**Work to be completed:**
Take the data below and write out exactly the lines from the one with "Continue the Blender" through the one with "VB = C[:, None, :]"; omit every other line.

**Provided data:**
## begin
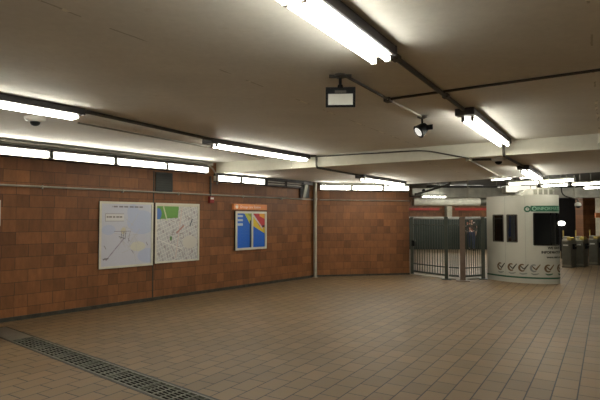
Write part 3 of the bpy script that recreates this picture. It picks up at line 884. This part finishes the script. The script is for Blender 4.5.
## end
## begin
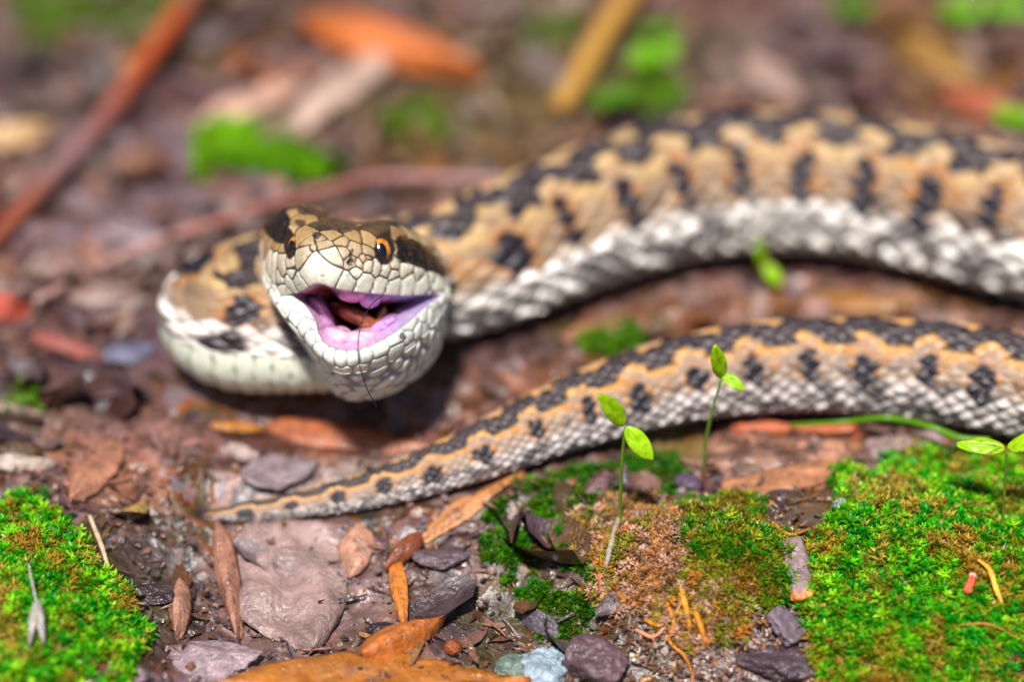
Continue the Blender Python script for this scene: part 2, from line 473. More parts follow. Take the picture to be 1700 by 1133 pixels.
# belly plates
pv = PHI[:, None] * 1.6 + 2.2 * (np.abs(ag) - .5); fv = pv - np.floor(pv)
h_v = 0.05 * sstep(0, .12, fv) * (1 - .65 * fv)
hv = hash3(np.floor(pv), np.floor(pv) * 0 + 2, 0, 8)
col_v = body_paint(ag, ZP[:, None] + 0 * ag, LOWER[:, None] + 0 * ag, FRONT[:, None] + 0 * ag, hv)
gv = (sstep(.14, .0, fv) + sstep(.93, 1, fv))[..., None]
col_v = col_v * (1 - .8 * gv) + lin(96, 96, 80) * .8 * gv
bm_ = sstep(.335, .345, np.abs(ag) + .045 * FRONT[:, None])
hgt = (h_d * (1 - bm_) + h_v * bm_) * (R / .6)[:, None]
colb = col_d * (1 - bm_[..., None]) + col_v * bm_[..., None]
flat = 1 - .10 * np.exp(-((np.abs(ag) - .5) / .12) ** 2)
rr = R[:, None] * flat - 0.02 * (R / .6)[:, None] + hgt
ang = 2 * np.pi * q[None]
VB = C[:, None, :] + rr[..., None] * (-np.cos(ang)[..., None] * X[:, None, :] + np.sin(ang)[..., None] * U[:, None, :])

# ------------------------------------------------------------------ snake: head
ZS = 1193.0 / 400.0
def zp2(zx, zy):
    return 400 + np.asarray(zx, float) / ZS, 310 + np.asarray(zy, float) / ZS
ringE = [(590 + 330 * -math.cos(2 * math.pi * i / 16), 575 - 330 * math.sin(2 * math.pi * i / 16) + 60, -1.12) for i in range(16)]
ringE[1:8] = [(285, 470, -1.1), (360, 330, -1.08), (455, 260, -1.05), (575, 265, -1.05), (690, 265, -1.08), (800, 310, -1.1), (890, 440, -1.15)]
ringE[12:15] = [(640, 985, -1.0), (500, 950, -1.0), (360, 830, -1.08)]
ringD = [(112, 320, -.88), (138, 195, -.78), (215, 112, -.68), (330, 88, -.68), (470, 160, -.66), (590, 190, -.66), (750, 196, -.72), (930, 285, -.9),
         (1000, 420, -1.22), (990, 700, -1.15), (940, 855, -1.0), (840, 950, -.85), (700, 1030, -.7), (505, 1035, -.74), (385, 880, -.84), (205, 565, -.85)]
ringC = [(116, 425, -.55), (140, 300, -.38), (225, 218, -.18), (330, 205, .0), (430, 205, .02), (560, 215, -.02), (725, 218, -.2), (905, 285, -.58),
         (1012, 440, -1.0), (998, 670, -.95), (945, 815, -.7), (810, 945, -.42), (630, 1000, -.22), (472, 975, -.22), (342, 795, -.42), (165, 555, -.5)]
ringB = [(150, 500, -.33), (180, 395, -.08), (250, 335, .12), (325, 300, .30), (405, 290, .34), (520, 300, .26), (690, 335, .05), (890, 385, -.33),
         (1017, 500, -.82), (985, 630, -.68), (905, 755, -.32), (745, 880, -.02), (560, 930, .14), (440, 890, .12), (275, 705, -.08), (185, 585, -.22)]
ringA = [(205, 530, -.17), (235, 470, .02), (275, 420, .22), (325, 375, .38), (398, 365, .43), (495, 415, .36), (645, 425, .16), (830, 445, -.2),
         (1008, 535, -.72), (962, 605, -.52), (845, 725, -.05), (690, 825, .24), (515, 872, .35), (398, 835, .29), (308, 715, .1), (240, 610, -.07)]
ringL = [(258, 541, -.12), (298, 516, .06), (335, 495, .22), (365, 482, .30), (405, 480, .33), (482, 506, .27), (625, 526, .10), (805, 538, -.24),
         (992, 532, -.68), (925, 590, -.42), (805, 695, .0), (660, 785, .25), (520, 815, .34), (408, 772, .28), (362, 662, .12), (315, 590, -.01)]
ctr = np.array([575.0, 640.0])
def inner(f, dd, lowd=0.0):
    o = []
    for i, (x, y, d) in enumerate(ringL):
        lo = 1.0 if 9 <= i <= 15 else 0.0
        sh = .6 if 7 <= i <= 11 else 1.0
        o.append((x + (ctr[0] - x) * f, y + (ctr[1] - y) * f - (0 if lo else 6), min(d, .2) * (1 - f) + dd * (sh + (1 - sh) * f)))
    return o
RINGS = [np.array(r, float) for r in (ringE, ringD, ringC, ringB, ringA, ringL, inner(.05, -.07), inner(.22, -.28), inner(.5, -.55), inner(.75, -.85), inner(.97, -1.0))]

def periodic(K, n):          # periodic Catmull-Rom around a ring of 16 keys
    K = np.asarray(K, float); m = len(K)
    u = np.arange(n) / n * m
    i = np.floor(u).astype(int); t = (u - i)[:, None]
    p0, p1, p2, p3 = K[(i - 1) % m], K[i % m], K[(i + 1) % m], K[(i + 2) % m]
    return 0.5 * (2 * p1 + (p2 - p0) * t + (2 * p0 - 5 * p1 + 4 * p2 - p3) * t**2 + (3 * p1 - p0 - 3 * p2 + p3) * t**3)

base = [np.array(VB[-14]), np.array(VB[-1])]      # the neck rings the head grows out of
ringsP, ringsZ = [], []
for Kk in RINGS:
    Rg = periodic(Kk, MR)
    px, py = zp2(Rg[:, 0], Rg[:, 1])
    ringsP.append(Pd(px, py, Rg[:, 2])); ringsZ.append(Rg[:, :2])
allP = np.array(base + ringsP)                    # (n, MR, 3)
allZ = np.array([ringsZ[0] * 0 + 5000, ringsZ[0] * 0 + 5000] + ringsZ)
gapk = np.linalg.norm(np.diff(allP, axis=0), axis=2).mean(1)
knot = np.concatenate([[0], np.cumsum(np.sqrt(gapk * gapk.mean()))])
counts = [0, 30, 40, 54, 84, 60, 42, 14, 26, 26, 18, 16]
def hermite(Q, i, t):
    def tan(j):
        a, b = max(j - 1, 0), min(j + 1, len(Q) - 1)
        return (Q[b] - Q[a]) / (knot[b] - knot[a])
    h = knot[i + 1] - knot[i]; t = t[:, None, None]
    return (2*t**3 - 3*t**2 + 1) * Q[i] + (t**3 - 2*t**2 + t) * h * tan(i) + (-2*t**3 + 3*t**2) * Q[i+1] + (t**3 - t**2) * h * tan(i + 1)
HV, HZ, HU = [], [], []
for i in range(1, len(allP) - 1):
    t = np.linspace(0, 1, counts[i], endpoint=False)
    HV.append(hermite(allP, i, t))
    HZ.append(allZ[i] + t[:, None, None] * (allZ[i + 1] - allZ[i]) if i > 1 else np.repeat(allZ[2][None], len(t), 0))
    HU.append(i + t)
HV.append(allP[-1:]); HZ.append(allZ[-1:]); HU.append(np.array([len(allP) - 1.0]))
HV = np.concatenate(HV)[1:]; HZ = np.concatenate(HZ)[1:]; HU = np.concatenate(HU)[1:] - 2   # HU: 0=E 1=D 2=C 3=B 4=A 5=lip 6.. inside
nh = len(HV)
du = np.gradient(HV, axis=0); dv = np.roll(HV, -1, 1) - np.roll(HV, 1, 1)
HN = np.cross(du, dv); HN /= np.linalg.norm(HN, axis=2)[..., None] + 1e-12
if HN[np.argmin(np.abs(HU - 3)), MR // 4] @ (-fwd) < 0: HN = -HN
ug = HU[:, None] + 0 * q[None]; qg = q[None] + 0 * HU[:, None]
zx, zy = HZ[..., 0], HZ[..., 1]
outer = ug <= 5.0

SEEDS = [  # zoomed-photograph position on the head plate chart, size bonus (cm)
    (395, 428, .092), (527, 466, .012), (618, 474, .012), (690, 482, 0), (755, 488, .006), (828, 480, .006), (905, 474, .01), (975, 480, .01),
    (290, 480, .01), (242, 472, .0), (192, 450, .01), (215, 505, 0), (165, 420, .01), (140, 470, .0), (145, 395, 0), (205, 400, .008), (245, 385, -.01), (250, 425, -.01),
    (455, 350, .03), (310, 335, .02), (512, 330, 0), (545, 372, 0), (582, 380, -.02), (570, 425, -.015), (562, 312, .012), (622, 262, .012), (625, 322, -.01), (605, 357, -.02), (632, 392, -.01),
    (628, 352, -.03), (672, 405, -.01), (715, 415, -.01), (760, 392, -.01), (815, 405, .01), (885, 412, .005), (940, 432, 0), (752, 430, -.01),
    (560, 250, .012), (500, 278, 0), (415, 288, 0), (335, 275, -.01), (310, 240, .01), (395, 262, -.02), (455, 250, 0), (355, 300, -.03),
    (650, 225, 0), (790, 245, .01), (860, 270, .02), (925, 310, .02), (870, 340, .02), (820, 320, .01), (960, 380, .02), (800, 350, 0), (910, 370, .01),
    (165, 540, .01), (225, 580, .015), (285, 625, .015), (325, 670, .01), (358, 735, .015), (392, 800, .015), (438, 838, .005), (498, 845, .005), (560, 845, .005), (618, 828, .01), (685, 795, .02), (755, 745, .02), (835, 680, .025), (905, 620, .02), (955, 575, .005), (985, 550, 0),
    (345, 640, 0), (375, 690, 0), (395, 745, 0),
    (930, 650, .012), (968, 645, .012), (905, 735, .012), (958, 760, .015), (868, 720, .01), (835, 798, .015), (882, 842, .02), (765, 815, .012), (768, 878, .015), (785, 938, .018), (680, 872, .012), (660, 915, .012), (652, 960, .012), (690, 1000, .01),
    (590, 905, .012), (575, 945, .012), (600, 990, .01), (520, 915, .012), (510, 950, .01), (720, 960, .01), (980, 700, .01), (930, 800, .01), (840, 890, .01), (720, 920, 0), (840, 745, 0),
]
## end
**Written answer:**
Continue the Blender Python script for this scene: part 2, from line 473. More parts follow. Take the picture to be 1700 by 1133 pixels.
# belly plates
pv = PHI[:, None] * 1.6 + 2.2 * (np.abs(ag) - .5); fv = pv - np.floor(pv)
h_v = 0.05 * sstep(0, .12, fv) * (1 - .65 * fv)
hv = hash3(np.floor(pv), np.floor(pv) * 0 + 2, 0, 8)
col_v = body_paint(ag, ZP[:, None] + 0 * ag, LOWER[:, None] + 0 * ag, FRONT[:, None] + 0 * ag, hv)
gv = (sstep(.14, .0, fv) + sstep(.93, 1, fv))[..., None]
col_v = col_v * (1 - .8 * gv) + lin(96, 96, 80) * .8 * gv
bm_ = sstep(.335, .345, np.abs(ag) + .045 * FRONT[:, None])
hgt = (h_d * (1 - bm_) + h_v * bm_) * (R / .6)[:, None]
colb = col_d * (1 - bm_[..., None]) + col_v * bm_[..., None]
flat = 1 - .10 * np.exp(-((np.abs(ag) - .5) / .12) ** 2)
rr = R[:, None] * flat - 0.02 * (R / .6)[:, None] + hgt
ang = 2 * np.pi * q[None]
VB = C[:, None, :] + rr[..., None] * (-np.cos(ang)[..., None] * X[:, None, :] + np.sin(ang)[..., None] * U[:, None, :])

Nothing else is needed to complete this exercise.